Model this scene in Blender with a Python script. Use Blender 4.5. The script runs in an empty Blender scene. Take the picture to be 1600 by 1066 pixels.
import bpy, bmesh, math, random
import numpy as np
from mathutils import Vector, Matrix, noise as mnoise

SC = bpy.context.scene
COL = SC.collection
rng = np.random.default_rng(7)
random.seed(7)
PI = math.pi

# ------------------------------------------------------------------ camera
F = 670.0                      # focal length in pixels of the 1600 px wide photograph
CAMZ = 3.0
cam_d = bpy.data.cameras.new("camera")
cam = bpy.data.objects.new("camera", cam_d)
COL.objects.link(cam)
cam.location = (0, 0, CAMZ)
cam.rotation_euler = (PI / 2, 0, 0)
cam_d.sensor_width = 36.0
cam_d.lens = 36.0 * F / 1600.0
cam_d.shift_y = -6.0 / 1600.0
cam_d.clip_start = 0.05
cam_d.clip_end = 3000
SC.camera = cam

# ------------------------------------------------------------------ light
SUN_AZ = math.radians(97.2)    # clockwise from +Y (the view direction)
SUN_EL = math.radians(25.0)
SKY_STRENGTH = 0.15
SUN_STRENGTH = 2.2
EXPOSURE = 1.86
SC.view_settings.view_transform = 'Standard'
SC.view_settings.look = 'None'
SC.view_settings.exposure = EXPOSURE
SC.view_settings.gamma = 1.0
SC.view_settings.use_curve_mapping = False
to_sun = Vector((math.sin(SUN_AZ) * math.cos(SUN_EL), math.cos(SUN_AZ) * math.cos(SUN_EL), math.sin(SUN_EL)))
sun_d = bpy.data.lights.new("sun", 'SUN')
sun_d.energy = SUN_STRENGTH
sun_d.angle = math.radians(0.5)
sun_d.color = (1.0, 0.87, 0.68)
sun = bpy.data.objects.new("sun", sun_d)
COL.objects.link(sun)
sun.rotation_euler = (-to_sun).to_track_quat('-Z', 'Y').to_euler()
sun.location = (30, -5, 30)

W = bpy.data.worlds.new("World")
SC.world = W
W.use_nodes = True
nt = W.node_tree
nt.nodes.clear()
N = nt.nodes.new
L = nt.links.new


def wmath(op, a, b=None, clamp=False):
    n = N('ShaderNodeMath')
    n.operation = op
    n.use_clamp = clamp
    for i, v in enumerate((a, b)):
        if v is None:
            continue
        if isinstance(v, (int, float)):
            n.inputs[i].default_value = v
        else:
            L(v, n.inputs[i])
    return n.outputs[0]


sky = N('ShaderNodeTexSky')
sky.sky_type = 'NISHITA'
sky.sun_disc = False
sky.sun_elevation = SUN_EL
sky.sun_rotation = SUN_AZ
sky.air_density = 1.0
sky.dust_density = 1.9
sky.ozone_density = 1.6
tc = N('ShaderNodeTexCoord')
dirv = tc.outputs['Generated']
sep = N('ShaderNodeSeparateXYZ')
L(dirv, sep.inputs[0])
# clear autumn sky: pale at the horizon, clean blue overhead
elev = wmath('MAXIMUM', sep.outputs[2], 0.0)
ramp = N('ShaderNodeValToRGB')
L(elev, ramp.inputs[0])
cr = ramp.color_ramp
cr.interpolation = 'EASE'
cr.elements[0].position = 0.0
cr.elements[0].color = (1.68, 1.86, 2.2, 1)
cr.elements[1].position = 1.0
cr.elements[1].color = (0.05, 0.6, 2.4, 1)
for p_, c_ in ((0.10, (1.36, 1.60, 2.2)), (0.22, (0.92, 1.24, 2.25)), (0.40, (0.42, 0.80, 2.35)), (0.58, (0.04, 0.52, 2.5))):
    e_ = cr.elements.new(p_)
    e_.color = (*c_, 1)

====

TASK STATEMENT: Lines from the beginning of the data above through the line containing "from mathutils import" are to be returned exactly, and no others.

FINISHED ANSWER:
Model this scene in Blender with a Python script. Use Blender 4.5. The script runs in an empty Blender scene. Take the picture to be 1600 by 1066 pixels.
import bpy, bmesh, math, random
import numpy as np
from mathutils import Vector, Matrix, noise as mnoise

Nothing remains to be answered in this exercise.